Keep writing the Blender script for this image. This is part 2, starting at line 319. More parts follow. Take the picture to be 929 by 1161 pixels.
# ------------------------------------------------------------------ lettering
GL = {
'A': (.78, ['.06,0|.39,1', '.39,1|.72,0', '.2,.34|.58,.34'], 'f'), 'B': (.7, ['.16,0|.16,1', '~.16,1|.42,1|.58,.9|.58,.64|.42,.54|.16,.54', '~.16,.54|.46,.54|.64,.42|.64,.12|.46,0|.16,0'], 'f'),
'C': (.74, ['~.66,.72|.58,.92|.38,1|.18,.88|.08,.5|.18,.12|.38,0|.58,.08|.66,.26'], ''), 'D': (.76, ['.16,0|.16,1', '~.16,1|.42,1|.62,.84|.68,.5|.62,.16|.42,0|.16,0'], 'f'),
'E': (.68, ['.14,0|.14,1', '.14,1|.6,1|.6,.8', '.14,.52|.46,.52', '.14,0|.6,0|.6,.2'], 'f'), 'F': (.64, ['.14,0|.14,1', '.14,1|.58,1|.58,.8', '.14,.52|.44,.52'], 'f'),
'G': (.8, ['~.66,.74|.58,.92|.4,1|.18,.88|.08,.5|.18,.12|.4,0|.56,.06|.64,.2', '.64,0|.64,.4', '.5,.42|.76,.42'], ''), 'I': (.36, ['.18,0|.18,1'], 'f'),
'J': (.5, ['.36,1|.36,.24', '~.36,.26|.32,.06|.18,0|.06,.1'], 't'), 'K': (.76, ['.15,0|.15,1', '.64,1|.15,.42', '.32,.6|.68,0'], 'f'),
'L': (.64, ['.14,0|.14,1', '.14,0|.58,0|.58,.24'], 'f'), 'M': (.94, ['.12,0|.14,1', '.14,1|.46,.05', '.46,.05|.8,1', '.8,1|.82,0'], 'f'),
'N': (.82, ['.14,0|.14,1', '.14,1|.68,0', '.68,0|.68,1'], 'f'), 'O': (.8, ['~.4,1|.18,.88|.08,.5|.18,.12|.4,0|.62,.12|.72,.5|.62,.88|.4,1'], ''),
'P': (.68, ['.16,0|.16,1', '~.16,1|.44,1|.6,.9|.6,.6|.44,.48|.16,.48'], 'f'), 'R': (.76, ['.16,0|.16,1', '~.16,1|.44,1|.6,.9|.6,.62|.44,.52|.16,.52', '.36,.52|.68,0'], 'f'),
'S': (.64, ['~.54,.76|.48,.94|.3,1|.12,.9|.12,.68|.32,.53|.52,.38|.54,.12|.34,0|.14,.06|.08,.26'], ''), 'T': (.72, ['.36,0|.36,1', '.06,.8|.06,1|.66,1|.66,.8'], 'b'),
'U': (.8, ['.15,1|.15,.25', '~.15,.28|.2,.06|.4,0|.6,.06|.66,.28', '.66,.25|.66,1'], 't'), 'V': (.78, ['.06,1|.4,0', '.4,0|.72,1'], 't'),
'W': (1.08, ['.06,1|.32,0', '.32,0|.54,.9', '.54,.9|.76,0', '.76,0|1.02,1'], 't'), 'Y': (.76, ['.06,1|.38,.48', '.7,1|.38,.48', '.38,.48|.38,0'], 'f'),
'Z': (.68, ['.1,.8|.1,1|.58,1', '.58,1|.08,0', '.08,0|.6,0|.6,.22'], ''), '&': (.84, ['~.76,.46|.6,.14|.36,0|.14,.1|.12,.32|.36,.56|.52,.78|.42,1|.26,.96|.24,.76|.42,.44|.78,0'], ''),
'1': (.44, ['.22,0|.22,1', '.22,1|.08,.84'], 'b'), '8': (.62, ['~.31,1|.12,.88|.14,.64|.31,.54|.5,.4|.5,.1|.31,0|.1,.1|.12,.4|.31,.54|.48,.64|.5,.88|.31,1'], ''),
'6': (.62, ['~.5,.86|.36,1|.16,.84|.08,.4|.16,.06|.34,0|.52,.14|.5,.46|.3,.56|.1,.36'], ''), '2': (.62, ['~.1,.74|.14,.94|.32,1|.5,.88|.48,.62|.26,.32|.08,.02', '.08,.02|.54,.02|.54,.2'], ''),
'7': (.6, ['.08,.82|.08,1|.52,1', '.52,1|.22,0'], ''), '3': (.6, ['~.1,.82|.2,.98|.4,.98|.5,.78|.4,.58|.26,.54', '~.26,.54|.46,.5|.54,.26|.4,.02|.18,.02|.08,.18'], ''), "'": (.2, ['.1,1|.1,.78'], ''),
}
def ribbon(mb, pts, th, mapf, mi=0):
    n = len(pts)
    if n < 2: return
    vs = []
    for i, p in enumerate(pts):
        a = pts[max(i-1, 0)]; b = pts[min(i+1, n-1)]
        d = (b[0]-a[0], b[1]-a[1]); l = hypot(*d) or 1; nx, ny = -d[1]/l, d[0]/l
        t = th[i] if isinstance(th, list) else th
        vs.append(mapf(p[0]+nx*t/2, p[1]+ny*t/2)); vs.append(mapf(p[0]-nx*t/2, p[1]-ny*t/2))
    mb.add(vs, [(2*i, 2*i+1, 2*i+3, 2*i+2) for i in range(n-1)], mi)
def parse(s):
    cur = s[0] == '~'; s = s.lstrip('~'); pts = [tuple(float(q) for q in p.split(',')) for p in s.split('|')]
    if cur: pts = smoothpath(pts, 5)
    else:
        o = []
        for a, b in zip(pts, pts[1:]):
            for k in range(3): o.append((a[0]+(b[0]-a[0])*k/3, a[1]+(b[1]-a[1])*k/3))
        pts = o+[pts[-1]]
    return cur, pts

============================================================

Task prompt = Retype the material in full. Each word must match.

Answer to this exercise =
Keep writing the Blender script for this image. This is part 2, starting at line 319. More parts follow. Take the picture to be 929 by 1161 pixels.
# ------------------------------------------------------------------ lettering
GL = {
'A': (.78, ['.06,0|.39,1', '.39,1|.72,0', '.2,.34|.58,.34'], 'f'), 'B': (.7, ['.16,0|.16,1', '~.16,1|.42,1|.58,.9|.58,.64|.42,.54|.16,.54', '~.16,.54|.46,.54|.64,.42|.64,.12|.46,0|.16,0'], 'f'),
'C': (.74, ['~.66,.72|.58,.92|.38,1|.18,.88|.08,.5|.18,.12|.38,0|.58,.08|.66,.26'], ''), 'D': (.76, ['.16,0|.16,1', '~.16,1|.42,1|.62,.84|.68,.5|.62,.16|.42,0|.16,0'], 'f'),
'E': (.68, ['.14,0|.14,1', '.14,1|.6,1|.6,.8', '.14,.52|.46,.52', '.14,0|.6,0|.6,.2'], 'f'), 'F': (.64, ['.14,0|.14,1', '.14,1|.58,1|.58,.8', '.14,.52|.44,.52'], 'f'),
'G': (.8, ['~.66,.74|.58,.92|.4,1|.18,.88|.08,.5|.18,.12|.4,0|.56,.06|.64,.2', '.64,0|.64,.4', '.5,.42|.76,.42'], ''), 'I': (.36, ['.18,0|.18,1'], 'f'),
'J': (.5, ['.36,1|.36,.24', '~.36,.26|.32,.06|.18,0|.06,.1'], 't'), 'K': (.76, ['.15,0|.15,1', '.64,1|.15,.42', '.32,.6|.68,0'], 'f'),
'L': (.64, ['.14,0|.14,1', '.14,0|.58,0|.58,.24'], 'f'), 'M': (.94, ['.12,0|.14,1', '.14,1|.46,.05', '.46,.05|.8,1', '.8,1|.82,0'], 'f'),
'N': (.82, ['.14,0|.14,1', '.14,1|.68,0', '.68,0|.68,1'], 'f'), 'O': (.8, ['~.4,1|.18,.88|.08,.5|.18,.12|.4,0|.62,.12|.72,.5|.62,.88|.4,1'], ''),
'P': (.68, ['.16,0|.16,1', '~.16,1|.44,1|.6,.9|.6,.6|.44,.48|.16,.48'], 'f'), 'R': (.76, ['.16,0|.16,1', '~.16,1|.44,1|.6,.9|.6,.62|.44,.52|.16,.52', '.36,.52|.68,0'], 'f'),
'S': (.64, ['~.54,.76|.48,.94|.3,1|.12,.9|.12,.68|.32,.53|.52,.38|.54,.12|.34,0|.14,.06|.08,.26'], ''), 'T': (.72, ['.36,0|.36,1', '.06,.8|.06,1|.66,1|.66,.8'], 'b'),
'U': (.8, ['.15,1|.15,.25', '~.15,.28|.2,.06|.4,0|.6,.06|.66,.28', '.66,.25|.66,1'], 't'), 'V': (.78, ['.06,1|.4,0', '.4,0|.72,1'], 't'),
'W': (1.08, ['.06,1|.32,0', '.32,0|.54,.9', '.54,.9|.76,0', '.76,0|1.02,1'], 't'), 'Y': (.76, ['.06,1|.38,.48', '.7,1|.38,.48', '.38,.48|.38,0'], 'f'),
'Z': (.68, ['.1,.8|.1,1|.58,1', '.58,1|.08,0', '.08,0|.6,0|.6,.22'], ''), '&': (.84, ['~.76,.46|.6,.14|.36,0|.14,.1|.12,.32|.36,.56|.52,.78|.42,1|.26,.96|.24,.76|.42,.44|.78,0'], ''),
'1': (.44, ['.22,0|.22,1', '.22,1|.08,.84'], 'b'), '8': (.62, ['~.31,1|.12,.88|.14,.64|.31,.54|.5,.4|.5,.1|.31,0|.1,.1|.12,.4|.31,.54|.48,.64|.5,.88|.31,1'], ''),
'6': (.62, ['~.5,.86|.36,1|.16,.84|.08,.4|.16,.06|.34,0|.52,.14|.5,.46|.3,.56|.1,.36'], ''), '2': (.62, ['~.1,.74|.14,.94|.32,1|.5,.88|.48,.62|.26,.32|.08,.02', '.08,.02|.54,.02|.54,.2'], ''),
'7': (.6, ['.08,.82|.08,1|.52,1', '.52,1|.22,0'], ''), '3': (.6, ['~.1,.82|.2,.98|.4,.98|.5,.78|.4,.58|.26,.54', '~.26,.54|.46,.5|.54,.26|.4,.02|.18,.02|.08,.18'], ''), "'": (.2, ['.1,1|.1,.78'], ''),
}
def ribbon(mb, pts, th, mapf, mi=0):
    n = len(pts)
    if n < 2: return
    vs = []
    for i, p in enumerate(pts):
        a = pts[max(i-1, 0)]; b = pts[min(i+1, n-1)]
        d = (b[0]-a[0], b[1]-a[1]); l = hypot(*d) or 1; nx, ny = -d[1]/l, d[0]/l
        t = th[i] if isinstance(th, list) else th
        vs.append(mapf(p[0]+nx*t/2, p[1]+ny*t/2)); vs.append(mapf(p[0]-nx*t/2, p[1]-ny*t/2))
    mb.add(vs, [(2*i, 2*i+1, 2*i+3, 2*i+2) for i in range(n-1)], mi)
def parse(s):
    cur = s[0] == '~'; s = s.lstrip('~'); pts = [tuple(float(q) for q in p.split(',')) for p in s.split('|')]
    if cur: pts = smoothpath(pts, 5)
    else:
        o = []
        for a, b in zip(pts, pts[1:]):
            for k in range(3): o.append((a[0]+(b[0]-a[0])*k/3, a[1]+(b[1]-a[1])*k/3))
        pts = o+[pts[-1]]
    return cur, pts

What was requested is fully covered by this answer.